Je pars du postulat que la CEDEAO est “notre environnement naturel”. Quel que soit notre degré d’ire et de déception, nous Maliens n’avons aucune possibilité de déplacer la carte géographique du Mali ailleurs hors de la CEDEAO.
Nous n’avons aucune possibilité de changer la configuration sociologique du Mali. Le Sénoufo est au Mali et en Côte d’Ivoire. Le madingue est autant au Mali, en Guinée, au Sénégal, en Gambie, au Libéria, en Sierra Léone qu’au Burkina faso.
Nous Maliens nous avons près d’un million de nos compatriotes en Côte d’Ivoire.
Nous avons des communautés maliennes bien intégrées dans chacun des 14 autres pays de la CEDEAO.
Nous Maliens, nous recevons d’importants transferts de fonds de nos compatriotes expatriés en Côte d’Ivoire et dans le reste de la sous région.
Nous oublions assez souvent que leur entrée et séjour dans ces pays sont le résultat d’un accord de la CEDEAO sur la libre circulation des personnes et des biens.
Si le Mali sortait de la CEDEAO, nos compatriotes devront prendre le visa d’entrée et de séjour chaque fois qu’ils sortiront du Mali en direction d’un des pays membres.
Nos biens et services produits au Mali entrent présentement dans l’espace CEDEAO sans droits de douane. Nous devons nous préparer à les payer si nous décidons autrement.
Nous sommes tellement confortables dans cette situation que l’on en arrive à oublier qu’il a fallu des sacrifices, des concessions entre les membres riches de la communauté et ceux qui ne le sont pas, entre pays continentaux et pays maritimes et de transit pour arriver au niveau d’intégration actuel.
Soit dit en passant, la CEDEAO est l’institution d’intégration sous régionale la plus avancée en Afrique, hormis l’Afrique de l’Est, peut être !
Tout cela n’est pas un droit acquis. Ça s’acquiert par le respect des engagements communautaires. Ça ne se fait pas par la diversion, la fuite en avant et la politique de terre brûlée chaque fois qu’on est inconfortable face à certaines règles communautaires.
Le chemin le plus court pour lever nos craintes en tant que Maliens ce n’est pas le saut dans l’inconnu en cette période d’incertitudes.
Nous devons dialoguer avec notre communauté les yeux dans les yeux, sans complexes, sans préjugés pour aplanir les divergences.
Pour nous préparer au dialogue avec la Communauté, nous devons nous asseoir entre Maliens, tous animés que nous sommes par notre ardent désir de survie en tant que Nation, pour nous entendre sur un chronogramme consensuel et acceptable pour mettre fin au défi des sanctions.
Ce chemin est plus court, moins coûteux.
Il permet d’éviter d’attendre que les effets des sanctions soient durables et affectent négativement la haute estime dans laquelle les populations tiennent la transition !

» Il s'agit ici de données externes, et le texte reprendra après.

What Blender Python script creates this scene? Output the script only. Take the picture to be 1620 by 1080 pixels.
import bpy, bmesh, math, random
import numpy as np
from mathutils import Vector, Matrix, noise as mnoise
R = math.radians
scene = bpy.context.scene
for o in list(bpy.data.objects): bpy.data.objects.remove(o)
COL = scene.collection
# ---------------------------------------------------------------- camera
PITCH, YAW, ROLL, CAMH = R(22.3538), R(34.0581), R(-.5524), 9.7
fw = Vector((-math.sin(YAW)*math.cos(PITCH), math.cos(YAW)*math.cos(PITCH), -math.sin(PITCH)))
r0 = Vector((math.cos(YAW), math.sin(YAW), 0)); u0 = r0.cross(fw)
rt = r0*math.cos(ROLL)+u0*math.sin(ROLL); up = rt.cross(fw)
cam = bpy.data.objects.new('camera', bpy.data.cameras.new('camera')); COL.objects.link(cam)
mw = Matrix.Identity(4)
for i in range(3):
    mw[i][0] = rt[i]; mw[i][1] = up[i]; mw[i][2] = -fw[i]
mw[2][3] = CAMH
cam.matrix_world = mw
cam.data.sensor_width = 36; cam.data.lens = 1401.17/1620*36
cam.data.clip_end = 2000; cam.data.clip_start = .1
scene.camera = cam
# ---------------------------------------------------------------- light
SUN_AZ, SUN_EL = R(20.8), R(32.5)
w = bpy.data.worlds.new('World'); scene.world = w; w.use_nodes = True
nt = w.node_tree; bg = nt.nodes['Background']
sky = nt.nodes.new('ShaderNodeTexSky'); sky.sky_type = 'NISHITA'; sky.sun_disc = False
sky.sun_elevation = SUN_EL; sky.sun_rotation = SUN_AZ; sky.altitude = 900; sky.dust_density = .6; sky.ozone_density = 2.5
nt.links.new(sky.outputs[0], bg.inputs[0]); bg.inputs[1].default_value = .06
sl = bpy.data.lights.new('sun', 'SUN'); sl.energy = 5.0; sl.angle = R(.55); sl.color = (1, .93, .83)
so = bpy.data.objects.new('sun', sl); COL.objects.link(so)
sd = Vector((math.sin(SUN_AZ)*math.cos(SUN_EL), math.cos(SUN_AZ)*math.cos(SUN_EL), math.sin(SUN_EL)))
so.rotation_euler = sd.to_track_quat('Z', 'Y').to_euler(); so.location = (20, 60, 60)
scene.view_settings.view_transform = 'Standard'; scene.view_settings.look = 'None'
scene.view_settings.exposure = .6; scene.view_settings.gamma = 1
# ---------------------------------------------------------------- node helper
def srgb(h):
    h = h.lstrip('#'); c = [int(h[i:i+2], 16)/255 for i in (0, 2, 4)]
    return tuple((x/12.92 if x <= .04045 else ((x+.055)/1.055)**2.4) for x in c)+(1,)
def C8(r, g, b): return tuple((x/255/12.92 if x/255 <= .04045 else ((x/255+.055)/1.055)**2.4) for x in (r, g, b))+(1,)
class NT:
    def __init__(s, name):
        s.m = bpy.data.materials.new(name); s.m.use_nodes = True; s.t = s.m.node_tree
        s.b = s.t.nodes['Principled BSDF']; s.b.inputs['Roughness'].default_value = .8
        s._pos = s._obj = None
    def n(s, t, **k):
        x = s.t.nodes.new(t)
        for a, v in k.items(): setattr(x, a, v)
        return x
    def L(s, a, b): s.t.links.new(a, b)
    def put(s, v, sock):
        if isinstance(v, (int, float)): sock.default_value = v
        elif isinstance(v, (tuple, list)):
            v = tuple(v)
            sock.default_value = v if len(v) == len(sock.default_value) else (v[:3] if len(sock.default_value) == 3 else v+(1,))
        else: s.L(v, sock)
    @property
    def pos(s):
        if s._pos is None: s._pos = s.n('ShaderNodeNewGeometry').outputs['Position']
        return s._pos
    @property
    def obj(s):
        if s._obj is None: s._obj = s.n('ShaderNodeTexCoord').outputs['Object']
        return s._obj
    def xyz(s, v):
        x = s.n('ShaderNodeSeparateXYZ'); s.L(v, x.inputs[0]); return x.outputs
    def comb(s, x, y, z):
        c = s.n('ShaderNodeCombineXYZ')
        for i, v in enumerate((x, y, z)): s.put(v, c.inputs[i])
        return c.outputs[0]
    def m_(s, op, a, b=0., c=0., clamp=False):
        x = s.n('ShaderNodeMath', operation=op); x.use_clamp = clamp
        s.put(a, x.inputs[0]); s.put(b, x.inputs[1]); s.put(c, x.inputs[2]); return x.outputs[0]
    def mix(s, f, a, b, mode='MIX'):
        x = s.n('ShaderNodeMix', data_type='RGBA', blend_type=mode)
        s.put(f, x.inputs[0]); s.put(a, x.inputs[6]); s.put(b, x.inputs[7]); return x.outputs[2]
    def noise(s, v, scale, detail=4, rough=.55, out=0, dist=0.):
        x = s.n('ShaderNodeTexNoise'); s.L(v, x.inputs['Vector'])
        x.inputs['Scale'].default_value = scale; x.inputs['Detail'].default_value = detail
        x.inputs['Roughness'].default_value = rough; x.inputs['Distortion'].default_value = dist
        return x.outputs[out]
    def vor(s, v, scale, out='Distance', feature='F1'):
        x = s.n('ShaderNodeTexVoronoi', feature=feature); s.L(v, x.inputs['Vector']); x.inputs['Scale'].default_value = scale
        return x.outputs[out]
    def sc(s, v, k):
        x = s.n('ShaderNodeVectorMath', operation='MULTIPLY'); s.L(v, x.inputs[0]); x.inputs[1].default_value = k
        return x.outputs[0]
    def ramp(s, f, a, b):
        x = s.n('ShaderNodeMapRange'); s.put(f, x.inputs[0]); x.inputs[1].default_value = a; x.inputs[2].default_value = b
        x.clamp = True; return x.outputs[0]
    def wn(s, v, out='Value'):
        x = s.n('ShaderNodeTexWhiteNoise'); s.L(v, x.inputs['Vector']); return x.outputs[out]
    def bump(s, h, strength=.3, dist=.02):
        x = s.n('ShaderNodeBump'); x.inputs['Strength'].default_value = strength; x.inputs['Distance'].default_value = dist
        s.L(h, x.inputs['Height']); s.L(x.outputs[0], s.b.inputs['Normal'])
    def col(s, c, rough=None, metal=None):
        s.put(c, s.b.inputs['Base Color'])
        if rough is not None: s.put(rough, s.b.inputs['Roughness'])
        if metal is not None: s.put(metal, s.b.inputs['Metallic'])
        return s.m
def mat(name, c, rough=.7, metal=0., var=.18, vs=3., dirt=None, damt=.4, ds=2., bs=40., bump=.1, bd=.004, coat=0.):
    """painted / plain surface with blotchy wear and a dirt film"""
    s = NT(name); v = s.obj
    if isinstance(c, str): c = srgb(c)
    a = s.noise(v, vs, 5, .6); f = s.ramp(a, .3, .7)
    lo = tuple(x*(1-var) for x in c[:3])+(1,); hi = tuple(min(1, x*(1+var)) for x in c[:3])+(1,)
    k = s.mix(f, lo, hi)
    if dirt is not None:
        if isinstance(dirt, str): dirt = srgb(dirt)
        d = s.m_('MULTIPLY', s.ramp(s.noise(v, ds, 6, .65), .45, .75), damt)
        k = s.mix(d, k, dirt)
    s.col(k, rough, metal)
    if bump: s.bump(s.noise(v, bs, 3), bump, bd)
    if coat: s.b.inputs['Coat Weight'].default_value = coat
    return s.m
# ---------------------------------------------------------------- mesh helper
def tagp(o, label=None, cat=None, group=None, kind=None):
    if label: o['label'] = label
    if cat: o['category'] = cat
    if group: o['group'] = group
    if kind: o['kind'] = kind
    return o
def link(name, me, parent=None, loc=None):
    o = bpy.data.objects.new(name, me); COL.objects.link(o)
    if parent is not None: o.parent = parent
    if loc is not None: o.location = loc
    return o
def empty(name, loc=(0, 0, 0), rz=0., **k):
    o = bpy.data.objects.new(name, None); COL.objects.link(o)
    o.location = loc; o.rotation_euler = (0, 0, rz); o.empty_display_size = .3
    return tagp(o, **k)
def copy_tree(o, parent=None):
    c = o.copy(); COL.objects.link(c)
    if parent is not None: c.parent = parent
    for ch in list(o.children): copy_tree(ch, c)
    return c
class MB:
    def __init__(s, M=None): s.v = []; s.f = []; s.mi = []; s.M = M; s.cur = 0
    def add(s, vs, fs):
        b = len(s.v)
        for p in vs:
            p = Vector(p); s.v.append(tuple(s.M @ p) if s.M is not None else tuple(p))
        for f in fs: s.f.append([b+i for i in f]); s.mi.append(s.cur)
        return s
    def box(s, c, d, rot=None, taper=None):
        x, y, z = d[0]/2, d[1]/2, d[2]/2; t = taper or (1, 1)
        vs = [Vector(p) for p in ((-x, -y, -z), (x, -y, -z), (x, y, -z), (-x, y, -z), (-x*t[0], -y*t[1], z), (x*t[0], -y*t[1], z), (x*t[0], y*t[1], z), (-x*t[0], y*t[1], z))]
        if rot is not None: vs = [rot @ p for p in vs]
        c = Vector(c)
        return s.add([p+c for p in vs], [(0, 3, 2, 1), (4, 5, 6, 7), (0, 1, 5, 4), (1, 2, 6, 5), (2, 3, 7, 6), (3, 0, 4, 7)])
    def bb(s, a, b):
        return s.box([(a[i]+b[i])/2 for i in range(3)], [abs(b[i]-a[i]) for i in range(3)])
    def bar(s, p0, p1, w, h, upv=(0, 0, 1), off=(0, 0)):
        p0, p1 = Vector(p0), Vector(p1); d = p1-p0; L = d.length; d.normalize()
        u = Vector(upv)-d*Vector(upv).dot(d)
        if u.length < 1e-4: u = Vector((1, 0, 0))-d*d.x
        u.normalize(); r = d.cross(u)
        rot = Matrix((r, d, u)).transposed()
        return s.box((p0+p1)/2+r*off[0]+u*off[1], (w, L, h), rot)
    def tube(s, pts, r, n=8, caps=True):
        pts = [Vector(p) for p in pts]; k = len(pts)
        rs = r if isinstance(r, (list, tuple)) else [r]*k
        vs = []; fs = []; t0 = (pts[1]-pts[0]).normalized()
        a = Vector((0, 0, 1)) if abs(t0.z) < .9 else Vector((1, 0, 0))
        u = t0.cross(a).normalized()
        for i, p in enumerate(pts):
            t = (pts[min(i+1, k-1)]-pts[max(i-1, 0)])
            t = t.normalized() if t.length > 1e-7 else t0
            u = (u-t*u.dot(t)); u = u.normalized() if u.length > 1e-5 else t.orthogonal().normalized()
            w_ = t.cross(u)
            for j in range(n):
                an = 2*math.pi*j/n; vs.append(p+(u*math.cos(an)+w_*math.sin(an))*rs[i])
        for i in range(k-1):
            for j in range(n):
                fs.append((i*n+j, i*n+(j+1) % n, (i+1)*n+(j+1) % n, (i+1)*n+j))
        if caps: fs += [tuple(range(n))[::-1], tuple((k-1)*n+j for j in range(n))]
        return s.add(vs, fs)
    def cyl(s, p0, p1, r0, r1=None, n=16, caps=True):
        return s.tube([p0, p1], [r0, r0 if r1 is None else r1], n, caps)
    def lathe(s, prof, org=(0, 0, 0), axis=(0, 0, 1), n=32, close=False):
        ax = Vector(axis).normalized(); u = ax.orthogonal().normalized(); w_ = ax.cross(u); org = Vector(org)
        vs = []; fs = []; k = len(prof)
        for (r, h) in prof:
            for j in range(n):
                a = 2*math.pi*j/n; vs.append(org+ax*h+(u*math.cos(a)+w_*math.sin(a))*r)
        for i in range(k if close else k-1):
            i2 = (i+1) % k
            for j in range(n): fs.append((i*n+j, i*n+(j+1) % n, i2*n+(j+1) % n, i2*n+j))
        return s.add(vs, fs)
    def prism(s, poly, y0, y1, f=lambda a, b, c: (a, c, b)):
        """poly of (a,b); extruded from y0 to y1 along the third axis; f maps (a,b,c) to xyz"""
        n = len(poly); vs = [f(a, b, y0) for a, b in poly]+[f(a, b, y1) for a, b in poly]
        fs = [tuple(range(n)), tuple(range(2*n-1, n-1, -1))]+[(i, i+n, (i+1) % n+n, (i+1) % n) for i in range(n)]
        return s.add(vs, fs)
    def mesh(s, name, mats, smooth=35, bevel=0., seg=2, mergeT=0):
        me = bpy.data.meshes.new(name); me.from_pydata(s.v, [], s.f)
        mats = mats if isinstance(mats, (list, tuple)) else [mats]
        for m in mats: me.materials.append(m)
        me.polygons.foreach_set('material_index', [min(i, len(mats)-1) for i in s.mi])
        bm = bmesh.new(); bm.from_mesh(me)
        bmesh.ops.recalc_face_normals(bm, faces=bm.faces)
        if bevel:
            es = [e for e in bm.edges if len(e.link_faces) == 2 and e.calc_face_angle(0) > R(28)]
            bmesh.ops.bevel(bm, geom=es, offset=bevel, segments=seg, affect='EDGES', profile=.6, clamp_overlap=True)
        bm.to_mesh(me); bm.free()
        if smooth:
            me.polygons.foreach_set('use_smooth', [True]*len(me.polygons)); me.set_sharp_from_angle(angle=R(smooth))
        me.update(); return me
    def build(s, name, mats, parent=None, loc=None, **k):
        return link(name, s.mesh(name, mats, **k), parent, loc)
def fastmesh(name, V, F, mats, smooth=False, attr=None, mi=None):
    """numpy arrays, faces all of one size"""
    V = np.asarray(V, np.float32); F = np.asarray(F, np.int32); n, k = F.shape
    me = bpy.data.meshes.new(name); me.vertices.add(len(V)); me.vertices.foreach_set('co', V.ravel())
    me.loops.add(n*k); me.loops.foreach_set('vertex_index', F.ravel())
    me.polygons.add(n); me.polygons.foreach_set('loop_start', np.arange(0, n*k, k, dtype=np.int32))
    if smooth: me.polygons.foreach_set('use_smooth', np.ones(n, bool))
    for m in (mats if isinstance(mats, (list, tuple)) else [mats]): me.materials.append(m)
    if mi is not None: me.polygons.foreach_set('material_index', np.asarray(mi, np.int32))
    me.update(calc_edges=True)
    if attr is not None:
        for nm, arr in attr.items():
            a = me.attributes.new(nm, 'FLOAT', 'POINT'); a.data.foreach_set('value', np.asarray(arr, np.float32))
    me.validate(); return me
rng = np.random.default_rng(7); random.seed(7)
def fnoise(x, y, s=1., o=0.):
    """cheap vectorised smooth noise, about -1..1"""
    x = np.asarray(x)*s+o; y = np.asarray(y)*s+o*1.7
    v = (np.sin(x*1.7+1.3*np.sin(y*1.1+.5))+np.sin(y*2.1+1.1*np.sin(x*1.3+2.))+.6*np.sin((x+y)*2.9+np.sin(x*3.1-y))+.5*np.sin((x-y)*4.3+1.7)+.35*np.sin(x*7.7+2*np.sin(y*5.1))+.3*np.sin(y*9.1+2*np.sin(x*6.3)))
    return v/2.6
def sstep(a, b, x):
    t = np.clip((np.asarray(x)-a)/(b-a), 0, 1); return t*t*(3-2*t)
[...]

C’est dire donc que le temps joue contre l’attentisme qui nous anime !
Un tel choix est politique. Il se fait au niveau le plus élevé de la représentation nationale, pas ailleurs.
Un adage de chez nous dit que “on choisit ses amis. On ne choisit pas sa famille”.
La CEDEAO est notre famille.
Nous ne pourrons jamais la quitter. Nous étions le centre de cette communauté au temps des grands empires de Ouagadou, du Mali. Nous le resterons encore aujourd’hui!
J’ai écrit ceci et je l’offre comme contribution au débat.